If the developed economies are in such a mess, what about emerging market investments?
Growth in the UK has virtually ground to a halt. It’s so weak that the Bank of England has just started buying £75 billion worth of gilts. In the rest of Europe, meanwhile, peripheral economies are in such a state that there are real fears some may go bankrupt. So if the core developed nations don’t present vibrant investment opportunities, what about the emerging markets?
Growth differential
Certainly, if you are looking to put money into younger economies with better growth profiles, you can find emerging markets that are likely to fit the bill. For example, China’s growth hasn’t dipped below an impressive annual 9% since 2001, although it is forecast to drop below 9% in 2012, while Brazil’s economy, bolstered by demand for its natural resources, surged 7.5% last year to become the world’s No. 7. Don’t forget, this is the country selected to host the FIFA world cup in 2014 and the Olympics two years later.

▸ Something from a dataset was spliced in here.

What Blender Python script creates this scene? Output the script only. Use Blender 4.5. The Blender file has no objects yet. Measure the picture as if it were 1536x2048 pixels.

Debunking the ‘no dividend’ myth
One common misconception is that emerging market stocks don’t pay dividends, making them a longer term growth play rather than income generators. It is true that some merely pay lip service to returning shareholder value – in the last week of October, India’s benchmark index, the Sensex, yielded just 1.3%, while South Korea’s Kospi yielded only 1.4%. But better returns are available – 3.3% from Thailand, and – no surprises – an alluring 4.2% from Brazil. Those returns compare favourably with 3.5% on the FTSE All-Share, and dwarf the S&P500’s measly year-to-date return of 1.3%.
Beware of ‘crowded exits’ and political exposure
It’s not all plain sailing. You should be aware that your fellow investors have a tendency to withdraw their money from emerging markets in concert – as was seen when the 2008 financial crisis struck – which can mean big losses. And you can easily end up with political risk in your portfolio – many flagship emerging market companies are majority-owned by their governments, leaving stockholders vulnerable to the whims of politicians in need of re-election as well as the vagaries of the global economy. There’s also foreign exchange risk to consider, because emerging currencies are notoriously volatile in tough times.
With core developed economies in dire straits, emerging market stocks look an attractive option. But they bring their own risks, and should the global economy worsen they won’t be immune from the consequences. Emerging market investments are high-risk and therefore not suitable for everyone.
The value of your investment and the income from it can go down as well as up and you may not get back the full amount you invested. Investing in shares should be regarded as a long-term investment and should fit in with your overall attitude to risk and financial circumstances.